The general lamented that it was far cheaper for Iran to launch the attack than for Israel to defend itself. “The attack cost Iran less than 10% of what it cost us to defend against it,” he told Ynet. “In the future – in a year, two years, or five years – they can carry out 50 such attacks. And let’s say that if the IDF’s net budget in 2023 was 60 billion shekels, with less than double that you have no chance of reaching a situation where we can maintain the required amounts.”

The IDF claimed that 99% of the more than 300 kamikaze drones and missiles launched from Iranian territory were successfully intercepted. All of the UAVs and cruise missiles were shot down, military spokesman Daniel Hagari said, while a few ballistic missiles got through Israel’s defenses.

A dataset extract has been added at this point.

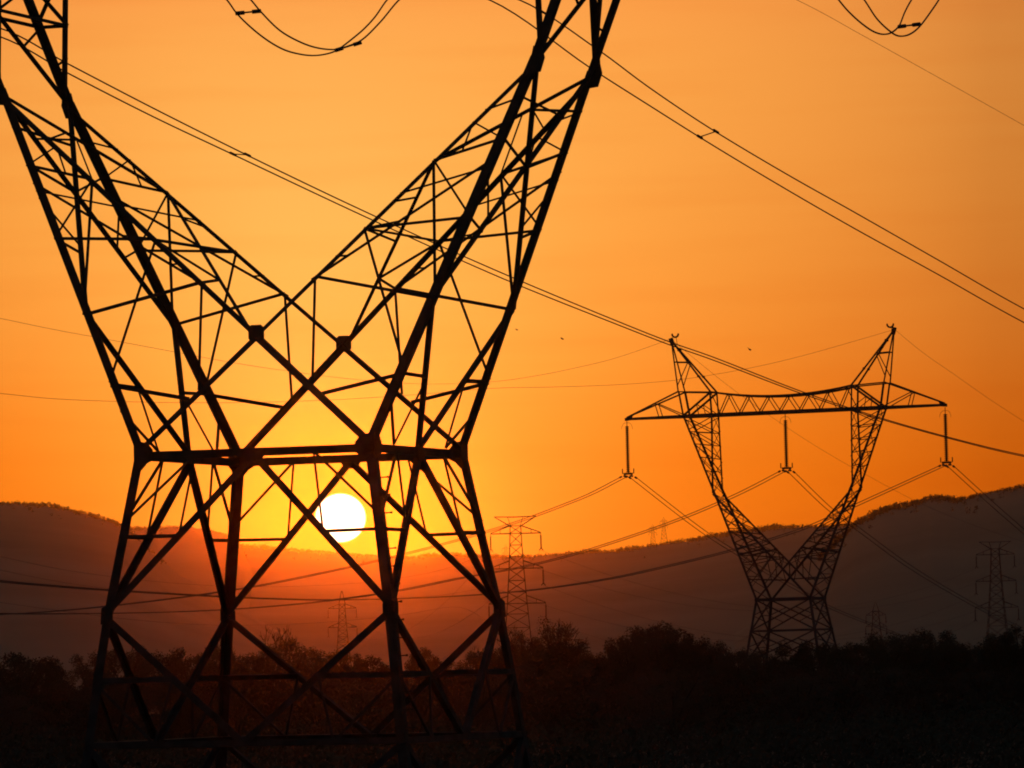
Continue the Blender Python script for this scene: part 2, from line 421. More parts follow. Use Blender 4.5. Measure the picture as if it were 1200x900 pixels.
    def UI(s, f, dz): return E[s, f] + V(-s * .03 * dz, 0, dz)      # inner upper chord
    for s in (-1, 1):
        for f in (-1, 1):
            b = MB(); b.leg(O(s, f, 0), O(s, f, 1.0), .165, V(-s, 0, 0), V(0, -f, 0)); b.build('arm_chord', st, root)
            b = MB(); b.leg(I(s, f, .0), I(s, f, .3034), .118, V(s, 0, .5), V(0, -f, 0)); b.leg(I(s, f, .3034), I(s, f, 1.0), .085, V(s, 0, .5), V(0, -f, 0)); b.build('arm_chord', st, root)
            b = MB(); b.leg(UO(s, f, 0), UO(s, f, TZ - E[s, f].z), .155, V(-s, 0, 0), V(0, -f, 0)); b.build('arm_chord', st, root)
            b = MB(); b.leg(UI(s, f, 0), UI(s, f, TZ - E[s, f].z), .12, V(s, 0, 0), V(0, -f, 0)); b.build('arm_chord', st, root)
            g = MB(); e = E[s, f]
            g.plate([e + V(s * x, 0, z) + V(0, f * .02, 0) for x, z in ((.10, .2), (.14, .0), (.05, -.26), (-.12, -.28), (-.22, -.16), (-.14, .0), (-.08, .24))], V(0, f, 0), .024)
            g.build('gusset_plate', st, root)
        # front and back faces of each arm
        for f in (-1, 1):
            fn = face_normal(W[-1, f], W[1, f], E[1, f], V(0, f, 0)); b = MB(); c = MB()
            for p, q, w in ((O(s, f, .587), I(s, f, .571), .07), (O(s, f, .793), I(s, f, .743), .07), (O(s, f, .375), I(s, f, .449), .078),
                            (I(s, f, .571), O(s, f, .188), .066), (I(s, f, .449), I(-s, f, .158), .066), (O(s, f, .743), I(s, f, .44), .066),
                            (I(s, f, .743), O(s, f, .375), .075), (O(s, f, .18), I(-s, f, .135), .095), (I(s, f, .743), O(s, f, .587), .055)):
                b.angle(p, q, w * .78, fn)
            for p, q in ((I(s, f, .84), O(s, f, .79)), (I(s, f, .87), O(s, f, .90)), (I(s, f, .66), O(s, f, .72)), (I(s, f, .50), lerp(O(s, f, .743), I(s, f, .44), .8)),
                         (I(s, f, .84), lerp(O(s, f, .793), I(s, f, .743), .6)), (I(s, f, .571), lerp(O(s, f, .743), I(s, f, .44), .52))):
                c.angle(p, q, .034, fn)
            # upper part, mostly above the frame
            b.angle(UO(s, f, 1.6), UI(s, f, 1.6), .075, fn); b.angle(UO(s, f, 1.6), UI(s, f, 3.02), .07, fn); b.angle(UI(s, f, 1.6), UO(s, f, 3.02), .07, fn)
            c.angle(UO(s, f, .75), lerp(UI(s, f, .3), UI(s, f, 1.6), .5), .045, fn)
            b.build_split('face_lattice', st, root); c.build_split('thin_lattice', st, root)
        # outer side of each arm: crossed braces, then a K down to the waist
        fn = face_normal(W[s, -1], W[s, 1], E[s, 1], V(s, 0, 0)); b = MB(); c = MB()
        M0 = (W[s, -1] + W[s, 1]) / 2 - Z1 * .04
        xc = lerp(E[s, -1], O(s, 1, .375), 1.612 / (1.612 + 2.15))
        for f in (-1, 1):
            Nf = O(s, f, .375)
            b.angle(E[s, -f], Nf, .092, fn, jit=.02 * f); b.angle(Nf, M0, .105, fn, jit=.012 * f)
            kk = lerp(Nf, M0, .52); br = lambda t: lerp(E[s, -f], Nf, t)
            qt = lerp(W[s, f], W[s, -f], .22)
            b.angle(O(s, f, .18), kk, .07, fn); c.angle(O(s, f, .793), xc, .048, fn); c.angle(O(s, f, .587), br(.71), .045, fn)
            c.angle(O(s, f, .70), br(.67), .036, fn); c.angle(kk, qt, .036, fn); c.angle(O(s, f, .11), qt, .05, fn)
            c.angle(O(s, f, .90), br(.2), .045, fn)
        fu = V(s, 0, -.3).normalized()
        fa = 1 if s < 0 else -1
        b.angle(E[s, fa], UO(s, -fa, 3.0), .12, fu); b.angle(E[s, -fa], UO(s, fa, 4.1), .12, fu)
        b.angle(UO(s, -1, 1.6), UO(s, 1, 1.6), .06, fu); b.angle(UO(s, -1, 3.0), UO(s, 1, 3.0), .08, fu)
        b.angle(UI(s, -1, 1.6), UI(s, 1, 1.6), .06, V(-s, 0, 0)); b.angle(UI(s, -1, 1.6), UI(s, 1, 3.0), .06, V(-s, 0, 0))
        c.angle(UO(s, fa, 1.55), lerp(E[s, fa], UO(s, -fa, 3.0), .36), .045, fu)
        b.build_split('side_lattice', st, root); c.build_split('thin_lattice', st, root)
        # inner (upper) side of each sloping arm
        fn = face_normal(I(s, -1, .3), I(s, 1, .3), I(s, 1, .9), V(-s, 0, 1)); b = MB()
        f0 = -1 if s < 0 else 1
        b.angle(E[s, f0], I(s, -f0, .743), 0.066, fn); b.angle(I(s, -f0, .743), I(s, f0, .325), 0.058, fn)
        l2 = lambda t: lerp(I(s, -f0, .743), I(s, f0, .325), t)
        b.angle(I(s, f0, .571), l2(.66), 0.048, fn); b.angle(I(s, f0, .449), l2(.66), 0.047, fn)
        b.angle(I(s, -1, .571), I(s, 1, .571), 0.051, fn); b.angle(l2(.2), I(s, -f0, .64), 0.035, fn); b.angle(l2(.45), I(s, -f0, .571), 0.039, fn)
        b.angle(I(s, f0, .743), lerp(E[s, f0], I(s, -f0, .743), .45), 0.039, fn); b.angle(I(s, f0, .86), lerp(E[s, f0], I(s, -f0, .743), .4), 0.035, fn)
        b.build_split('side_lattice', st, root)
    # plates where the inner chords cross in each face
    for f in (-1, 1):
        p = I(-1, f, .0); ca = None
        tt = 2.439 / (2.439 + 5.599); pc = lerp(W[1, f], E[-1, f], tt)
        g = MB(); g.plate([pc + V(x, f * .015, z) for x, z in ((-.16, .1), (-.1, .16), (.1, .16), (.16, .1), (.16, -.1), (.1, -.16), (-.1, -.16), (-.16, -.1))], V(0, f, 0), .022)
        g.build('gusset_plate', st, root)
        for s in (-1, 1):                                           # where an inner chord passes the other arm's outer chord
            pass
    # crossarm box truss and earth-wire peaks, above the frame
    cz0, cz1 = TZ, TZ + 1.7
    b = MB(); xs_ = [-12.2, -10.2, -8.0, -5.5, -3.6, -1.8, 0, 1.8, 3.6, 5.4, 8.0, 10.2, 12.2]
    def lo(x, f): return V(x, f * (1.6 if abs(x) < 8.1 else max(.1, 1.6 * (12.4 - abs(x)) / 4.4)), cz0)
    def hi(x, f): return V(x, f * (1.5 if abs(x) < 8.1 else max(.1, 1.5 * (12.4 - abs(x)) / 4.4)), cz1 if abs(x) < 8.1 else cz0 + .1 + 1.6 * (12.3 - abs(x)) / 4.3)
    for f in (-1, 1):
        n = V(0, f, 0)
        for i in range(len(xs_) - 1):
            b.angle(lo(xs_[i], f), lo(xs_[i + 1], f), .13, n); b.angle(hi(xs_[i], f), hi(xs_[i + 1], f), .11, n)
            p, q = (lo, hi) if i % 2 == 0 else (hi, lo)
            b.angle(p(xs_[i], f), q(xs_[i + 1], f), .07, n); b.angle(lo(xs_[i], f), hi(xs_[i], f), .06, n)
    for i in range(len(xs_) - 1):
        b.angle(lo(xs_[i], -1), lo(xs_[i + 1], 1), .06, V(0, 0, -1)); b.angle(lo(xs_[i], -1), lo(xs_[i], 1), .06, V(0, 0, -1)); b.angle(hi(xs_[i], -1), hi(xs_[i], 1), .06, Z1)
    b.build('crossarm', st, root)
    for s in (-1, 1):
        b = MB(); tip = V(s * 8.8, 0, cz1 + 4.2)
        for f in (-1, 1):
            b.angle(hi(s * 8.0, f), tip, .1, V(s, 0, 0)); b.angle(hi(s * 5.4, f), tip, .1, V(0, f, 0))
            b.angle(lerp(hi(s * 8.0, f), tip, .5), lerp(hi(s * 5.4, f), tip, .5), .06, V(0, f, 0))
        b.build('earth_wire_peak', st, root)
    # tension insulator strings, fore and aft of each phase
    for x in (-11.9, 0, 11.9):
        for f in (-1, 1):
            b = MB(); p0 = lo(x, f) - Z1 * .08; p1 = V(x, f * 6.5, cz0 - 1.5); n_ = 24
            b.rod(p0, p1, .025)
            for k in range(n_):
                c = lerp(p0, p1, .1 + .8 * k / n_); d = (p1 - p0).normalized(); b.rod(c, c + d * .07, .14, 10, .05)
            b.build('insulator_string', M['porcelain'], root)
    return root
NEAR = near_tower()
def near_local(p): return Matrix.Translation((NEAR_X, NEAR_Y, 0)) @ Matrix.Rotation(-NEAR_TH, 4, 'Z') @ p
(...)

Those projectiles fell at the Nevatim Airbase and caused “only minor damage to infrastructure,” the spokesman said. He added that the drones launched by Iranian-backed militants in Iraq and Yemen all failed to reach Israeli territory. The only casualty was a shrapnel wound to a 10-year-old Bedouin Israeli girl who was hit while sleeping at her home in southern Israel.


READ MORE: ‘Punishment’ of Israel completed – Tehran

Saturday’s attack came in response to an April 1 airstrike that killed seven Iranian military officers, including two senior commanders, at Tehran’s consulate in Damascus. Israel has vowed to “exact a price” from Iran for striking back.